The independent review of the Fair Work Australia Act has produced a mixed bag of feelings from retailers.
The review evaluated the operation of the Fair Work Act and feedback contained in over 250 written submissions from a range of employers, employees, unions, community groups, lawyers and governments.
According to the Australian Retailers Association (ARA), the review managed to identify technical areas in need of improvement as part of the long-awaited review.
ARA executive director Russell Zimmerman said the ARA will work with Government to further improve those technical areas identified that are currently lacking.
Meanwhile, the Australian National Retailers Association (ANRA) CEO Margy Osmond said the recommendation to cap the number of public holidays that penalty rates are paid on around the country is a win for retailers.
“The recommendation on public holidays would mean retailers know there are 11 days only each year where penalty rates will apply and can budget more effectively,” she said.
“It means organisations that operate across the country can have one uniform approach that will cover all of their workers.

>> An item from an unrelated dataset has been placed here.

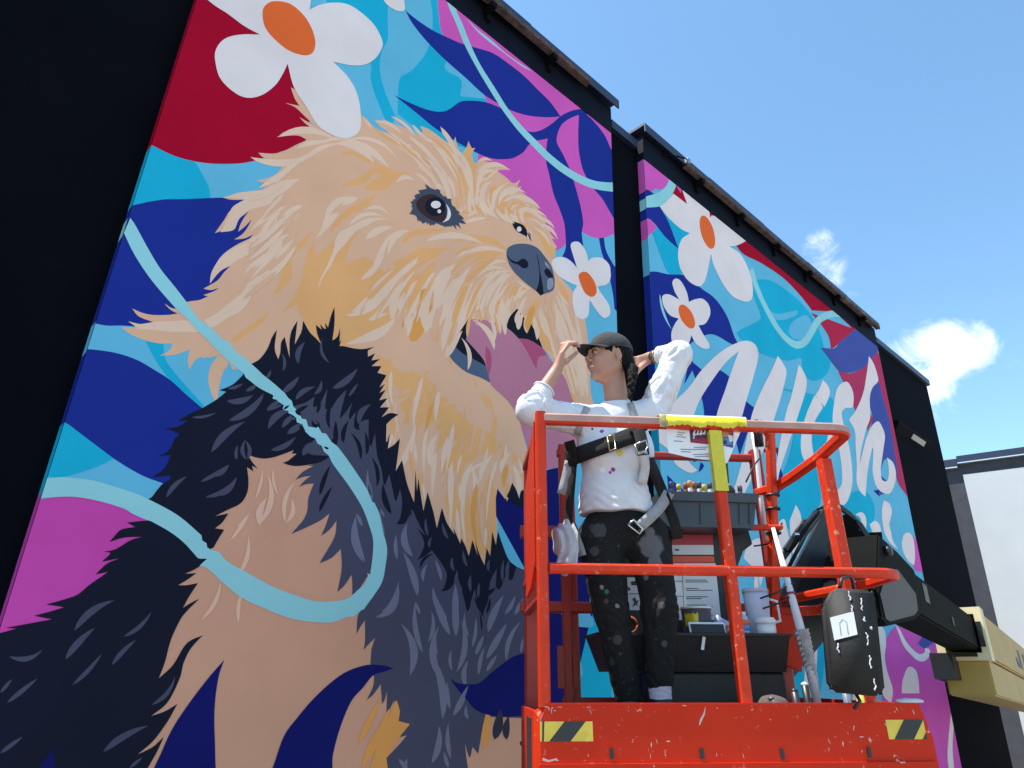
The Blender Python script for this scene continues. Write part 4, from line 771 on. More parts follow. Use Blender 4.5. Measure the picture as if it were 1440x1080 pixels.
# rear frame
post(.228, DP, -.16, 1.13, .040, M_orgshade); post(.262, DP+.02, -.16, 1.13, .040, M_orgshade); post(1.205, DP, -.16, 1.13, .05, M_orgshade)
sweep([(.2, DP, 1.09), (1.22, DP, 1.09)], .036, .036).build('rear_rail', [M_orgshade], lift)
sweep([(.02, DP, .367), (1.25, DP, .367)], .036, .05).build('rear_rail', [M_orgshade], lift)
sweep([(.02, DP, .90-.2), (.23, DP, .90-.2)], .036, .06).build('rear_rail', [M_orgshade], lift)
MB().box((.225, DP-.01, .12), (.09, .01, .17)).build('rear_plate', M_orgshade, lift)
p0, p1, p2, p3 = loc(1066, 596, .60), loc(1083, 612, .60), loc(1087, 740, .68), loc(1088, 1000, .79)
sweep([p0, (p0+p1)/2+Vector((0.006, 0, .008)), p1, p2, p3], .042, .042).build('hoop', [M_org], lift)
for py in (633, 697, 716, 750):                              # cable ties round the hoop
    c_ = loc(1084+ (py-620)*.03, py, .655); MB().lathe([(.034, -.005), (.034, .005)], c_, 10).build('cable_tie', M_blackst, lift)
MB().tube([loc(1058, 602, .74), loc(1064, 640, .74), loc(1070, 700, .75), loc(1078, 760, .76)], .012, 8, mi=0).build('hose', M_white, lift)
MB().tube([loc(1060, 592, .7), loc(1066, 610, .7), loc(1068, 628, .71)], .022, 10).build('hose_sleeve', M_blackst, lift)
MB().tube([loc(1068, 645, .7), loc(1062, 652, .68), loc(1055, 665, .66), loc(1049, 678, .66)], .004, 6).build('cable_tie_tail', M_blackst, lift)
MB().tube([loc(1100, 735, .6), loc(1090, 752, .62), loc(1080, 765, .66), loc(1060, 768, .7)], .004, 6).build('cable', M_blackst, lift)
# toe boards, floor
fl = MB().box((W_/2, DP/2, -.172), (W_-.03, DP-.02, .012)).build('floor', M_greyst, lift)
tb = MB().prism([(.028, 0), (W_-.012, 0), (W_+.012, -.10), (W_+.012, -.245), (.006, -.245), (.006, -.06)], 0, .012, lambda a, b, d: Vector((a, d, b)))
toe = tb.build('toe_board', M_orgd, lift)
MB().box((W_/2, -.004, -.205), (W_, .012, .075)).box((W_/2, .012, .0), (W_-.05, .03, .006)).build('toe_board_lip', M_orgd, toe)
MB().prism([(-.028, .03, -.03), (-.03, .5, -.05), (-.03, .5, -.245), (-.028, .03, -.245)] and [(.03, -.02), (.44, -.02), (.44, -.245), (.03, -.245)], -.012, -.002, lambda a, b, d: Vector((d+.03*0, a, b))).build('toe_board', M_orgd, lift)
MB().add([(.006, 0, -.045), (.006, 0, -.245), (-.012, .03, -.245), (-.012, .03, -.02), (.03, .0, 0)], [(0, 1, 2, 3), (0, 3, 4)]).build('toe_corner', M_org, lift)
MB().box((-.013, .16, -.13), (.004, .13, .17)).build('rating_plate', M_greyst, lift)
MB().box((W_-.004, DP/2+.01, -.12), (.012, DP-.02, .24)).build('toe_board', M_orgd, lift)
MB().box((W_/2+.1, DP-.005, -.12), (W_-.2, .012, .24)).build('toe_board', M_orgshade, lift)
for x, w, z in ((.229, .012, -.141), (.518, .013, -.142), (.780, .012, -.144), (1.070, .012, -.141)):
    MB().box((x, -.0015, z), (w, .004, .03)).build('slot', M_haz, toe)
# hazard stripes at both ends
for (x0, x1, z0, z1, sl) in ((.004, .172, -.106, -.05, .05), (1.145, 1.275, -.104, -.047, .045)):
    st = MB().add([(x0, -.0016, z0), (x1, -.0016, z0), (x1, -.0016, z1), (x0, -.0016, z1)], [(0, 1, 2, 3)]).build('hazard_label', M_yel, toe)
    a = x0+(x1-x0)*.17; b = x0+(x1-x0)*.57
    if x0 > 1: a = x0+.018; b = x0+.085
    mb = MB().add([(a, -.0026, z0), (b, -.0026, z0), (b+sl, -.0026, z1), (a+sl, -.0026, z1)], [(0, 1, 2, 3)])
    if x0 < 1: mb.add([(x0+.006, -.0026, z0), (x0+.012, -.0026, z0), (x0+.014, -.0026, z1), (x0+.008, -.0026, z1)], [(0, 1, 2, 3)])
    else: mb.add([(x1-.015, -.0026, z0), (x1, -.0026, z0), (x1, -.0026, z0+.02)], [(0, 1, 2)])
    mb.build('hazard_stripe', M_haz, toe)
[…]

It would mean a much more efficient system with workers treated equally around the country.”
However, retailers expressed their disappointment about the review’s failure to deal with BOOT – the Better Off Overall Test – being applied to the whole workforce in an enterprise agreement.
“However, retailers had also called for the BOOT to be applied across enterprise bargaining agreements to the workforce as a whole, rather than on an individual basis. The review panel only recommends that Fair Work Australia should continue to monitor the application of the BOOT – which is a limp response at best,” Osmond said.
“On the whole the Review is rather a missed opportunity, with the Panel’s assessment that the legislative framework for industrial relations has not contributed to slowing productivity mystifying to say the least.”